Dynamic Scheduling Strategy of Intelligent RGV Based on Multi-layer Predictive Optimization

This paper takes the dynamic scheduling of intelligent RGV as the research object and explores the problem of materiel machining of intelligent RGV for one and two procedures. In the process of establishing a materiel machining operation model for one procedure, firstly, the banker algorithm is used to provide a scheduling strategy for the RGV, dynamically predict the evolution process of the resource allocation process, and determine the order in which the CNC performs the task. Then, the non-preemptive least laxity first concept is introduced to improve the utilization rate of CNC and minimize the time for the computer machine tools CNC to wait for response.

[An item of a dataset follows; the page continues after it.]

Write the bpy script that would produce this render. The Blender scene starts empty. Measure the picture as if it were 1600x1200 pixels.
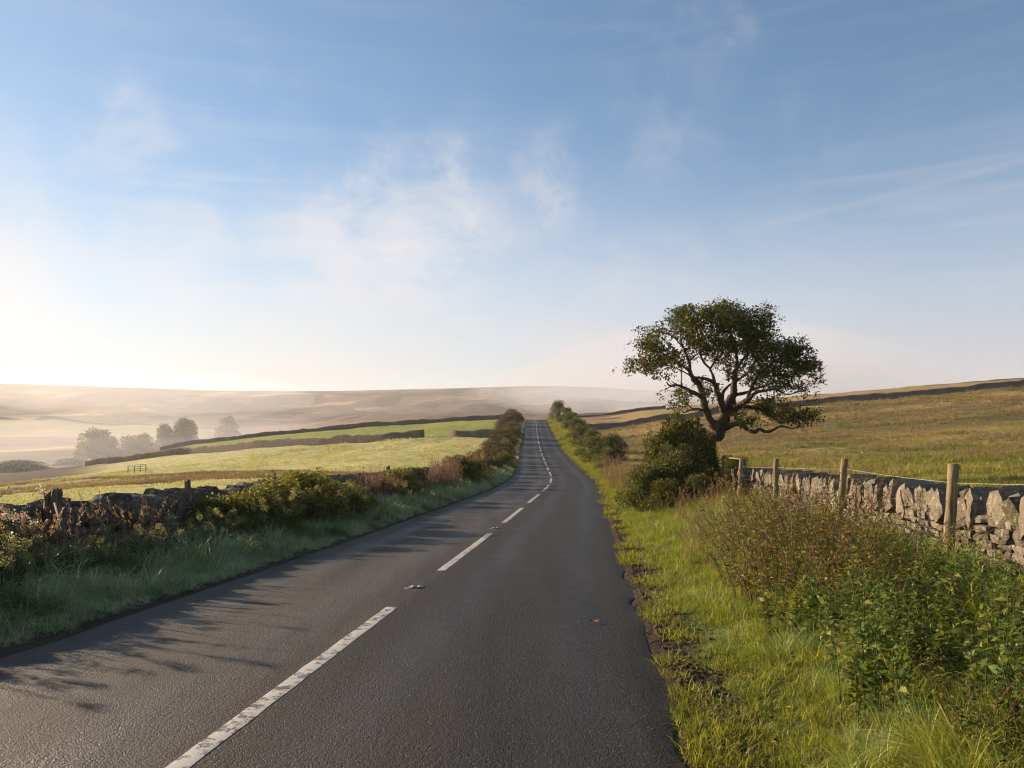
import bpy, bmesh, math, random
import numpy as np
from mathutils import Vector, Matrix

# ------------------------------------------------------------------ camera, light, exposure
S = bpy.context.scene
F_PX = 1245.0            # focal length in pixels of a 1600 px wide frame
EYE = 1.65
HOR = 690.0              # picture row of eye level
cam_d = bpy.data.cameras.new("camera")
cam = bpy.data.objects.new("camera", cam_d)
S.collection.objects.link(cam)
cam.location = (0, 0, EYE)
cam.rotation_euler = (math.radians(90), 0, 0)
cam_d.sensor_width = 36
cam_d.lens = F_PX / 1600 * 36
cam_d.shift_y = (HOR - 600) / 1600
cam_d.clip_start = 0.1
cam_d.clip_end = 20000
S.camera = cam

SUN_EL, SUN_AZ = 15.5, 60.0      # azimuth: degrees left of straight ahead
el, az = math.radians(SUN_EL), math.radians(SUN_AZ)
sun_dir = Vector((-math.sin(az) * math.cos(el), math.cos(az) * math.cos(el), math.sin(el)))
ld = bpy.data.lights.new("sun", 'SUN')
ld.energy = 4.7
ld.angle = math.radians(0.6)
ld.color = (1.0, 0.77, 0.53)
lo = bpy.data.objects.new("sun", ld)
S.collection.objects.link(lo)
lo.rotation_euler = sun_dir.to_track_quat('Z', 'Y').to_euler()

S.view_settings.view_transform = 'Standard'
S.view_settings.look = 'None'
S.view_settings.gamma = 1
S.view_settings.use_curve_mapping = False
S.view_settings.exposure = 1.42
S.render.engine = 'CYCLES'
S.cycles.use_denoising = True
S.cycles.max_bounces = 6
S.cycles.diffuse_bounces = 3
S.cycles.transmission_bounces = 3
S.cycles.transparent_max_bounces = 8
S.cycles.volume_bounces = 2
S.cycles.filter_width = 1.15

W = bpy.data.worlds.new("World")
S.world = W
W.use_nodes = True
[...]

In order to simplify the calculation and improve the feasibility, based on the main idea of the banker algorithm, the evolution of the situation is only carried out in three levels, which makes the algorithm calculate moderately and has certain reference value for the prediction of the evolution process. Moreover, in the process of establishing a materiel machining operation model for two procedures, the bat algorithm is used to establish the model from the macroscopic perspective, and finally the dynamic scheduling strategy of RGV is obtained. In this paper, the dynamic scheduling strategy of intelligent RGV established for the materiel machining for one and two procedures provides a theoretical basis for the development of RGV dynamic scheduling strategy in the actual production process.